» WHAT THIS TASK INVOLVES
Each line of the material must be repeated precisely, with the pictures left out.

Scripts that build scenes
********

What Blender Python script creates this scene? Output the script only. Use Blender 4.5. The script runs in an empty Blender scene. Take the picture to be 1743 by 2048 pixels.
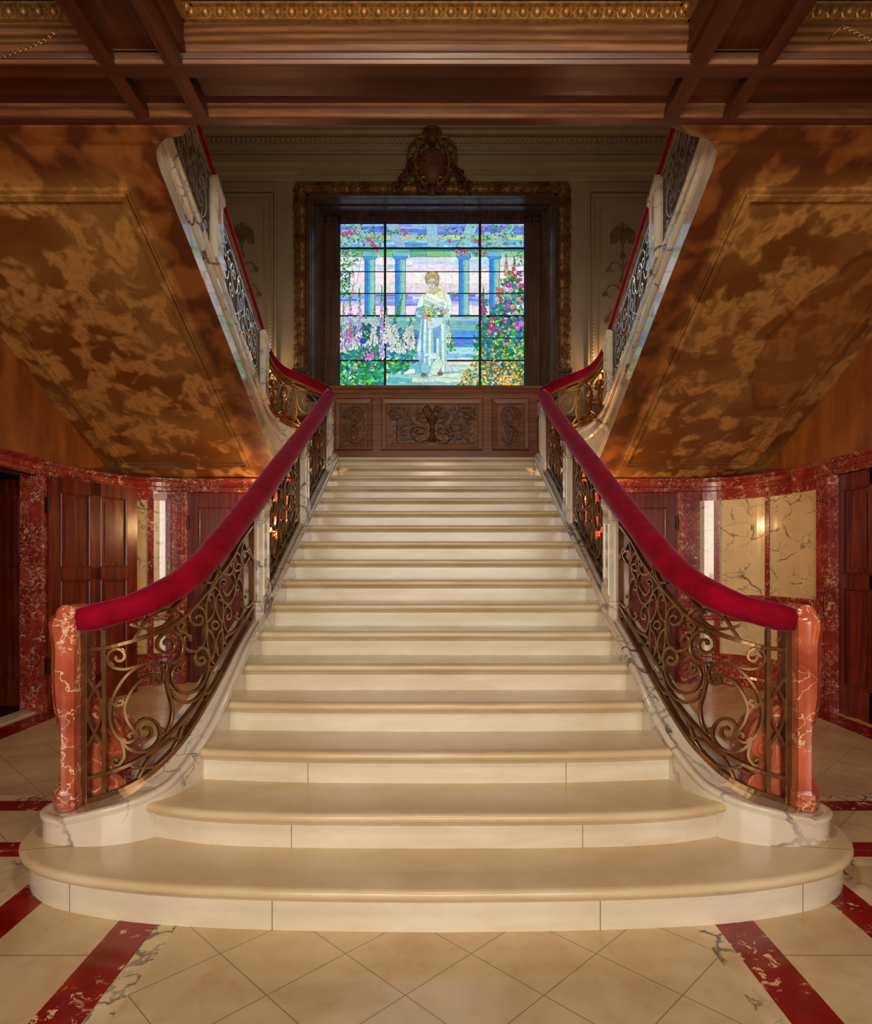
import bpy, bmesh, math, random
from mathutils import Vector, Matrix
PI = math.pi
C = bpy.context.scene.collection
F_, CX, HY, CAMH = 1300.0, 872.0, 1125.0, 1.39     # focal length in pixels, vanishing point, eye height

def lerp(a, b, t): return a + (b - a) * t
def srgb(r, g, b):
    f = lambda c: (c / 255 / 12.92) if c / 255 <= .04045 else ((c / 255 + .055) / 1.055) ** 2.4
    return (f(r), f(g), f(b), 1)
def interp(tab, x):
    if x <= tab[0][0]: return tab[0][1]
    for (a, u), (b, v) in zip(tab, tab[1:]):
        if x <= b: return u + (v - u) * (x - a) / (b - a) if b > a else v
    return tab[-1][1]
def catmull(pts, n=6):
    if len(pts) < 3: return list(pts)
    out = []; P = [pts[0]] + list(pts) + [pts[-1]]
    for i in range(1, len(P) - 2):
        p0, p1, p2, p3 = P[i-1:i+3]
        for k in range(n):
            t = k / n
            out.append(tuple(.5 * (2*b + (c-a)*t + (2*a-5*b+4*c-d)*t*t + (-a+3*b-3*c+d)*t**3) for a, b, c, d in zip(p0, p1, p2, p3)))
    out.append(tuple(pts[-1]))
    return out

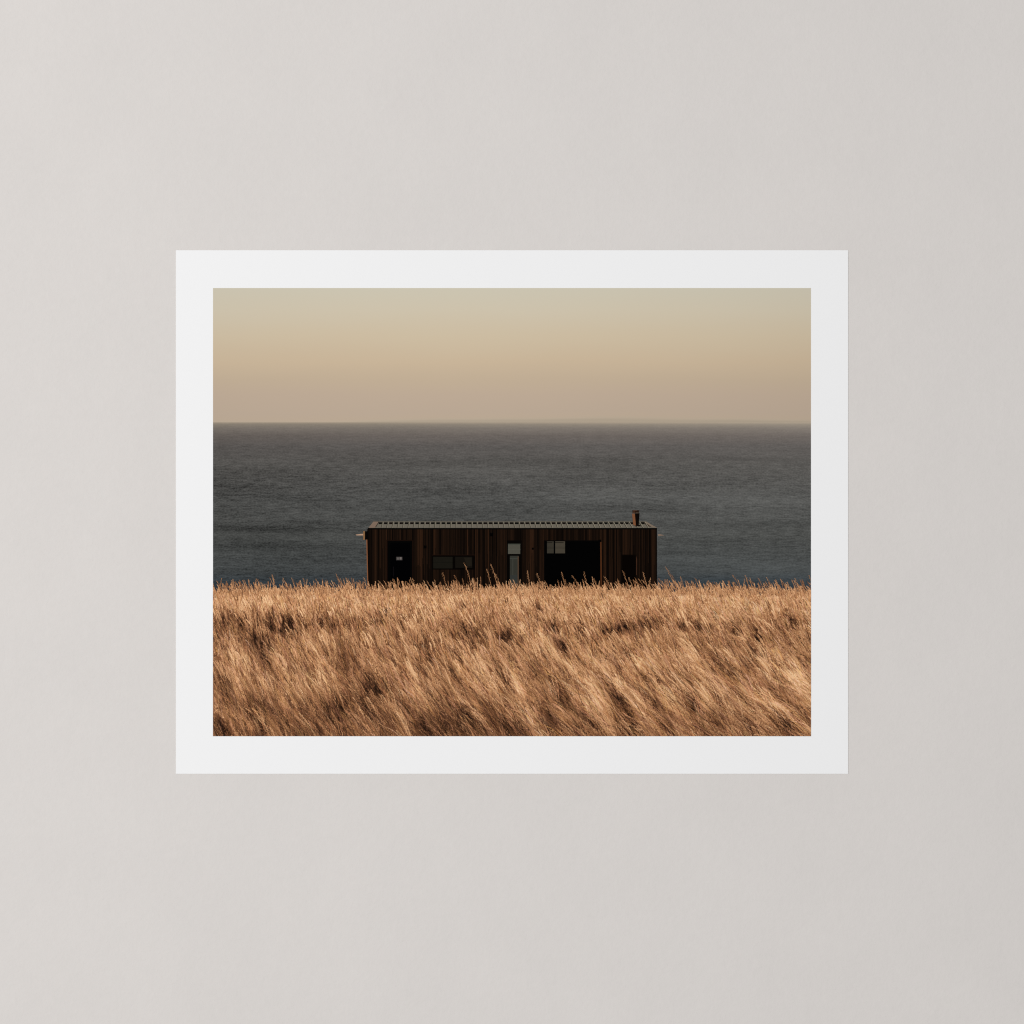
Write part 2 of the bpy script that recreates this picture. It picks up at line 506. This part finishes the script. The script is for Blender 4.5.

********

» TASK SOLUTION
What Blender Python script creates this scene? Output the script only. Use Blender 4.5. The script runs in an empty Blender scene. Take the picture to be 1743 by 2048 pixels.
import bpy, bmesh, math, random
from mathutils import Vector, Matrix
PI = math.pi
C = bpy.context.scene.collection
F_, CX, HY, CAMH = 1300.0, 872.0, 1125.0, 1.39     # focal length in pixels, vanishing point, eye height

def lerp(a, b, t): return a + (b - a) * t
def srgb(r, g, b):
    f = lambda c: (c / 255 / 12.92) if c / 255 <= .04045 else ((c / 255 + .055) / 1.055) ** 2.4
    return (f(r), f(g), f(b), 1)
def interp(tab, x):
    if x <= tab[0][0]: return tab[0][1]
    for (a, u), (b, v) in zip(tab, tab[1:]):
        if x <= b: return u + (v - u) * (x - a) / (b - a) if b > a else v
    return tab[-1][1]
def catmull(pts, n=6):
    if len(pts) < 3: return list(pts)
    out = []; P = [pts[0]] + list(pts) + [pts[-1]]
    for i in range(1, len(P) - 2):
        p0, p1, p2, p3 = P[i-1:i+3]
        for k in range(n):
            t = k / n
            out.append(tuple(.5 * (2*b + (c-a)*t + (2*a-5*b+4*c-d)*t*t + (-a+3*b-3*c+d)*t**3) for a, b, c, d in zip(p0, p1, p2, p3)))
    out.append(tuple(pts[-1]))
    return out

Write part 2 of the bpy script that recreates this picture. It picks up at line 506. This part finishes the script. The script is for Blender 4.5.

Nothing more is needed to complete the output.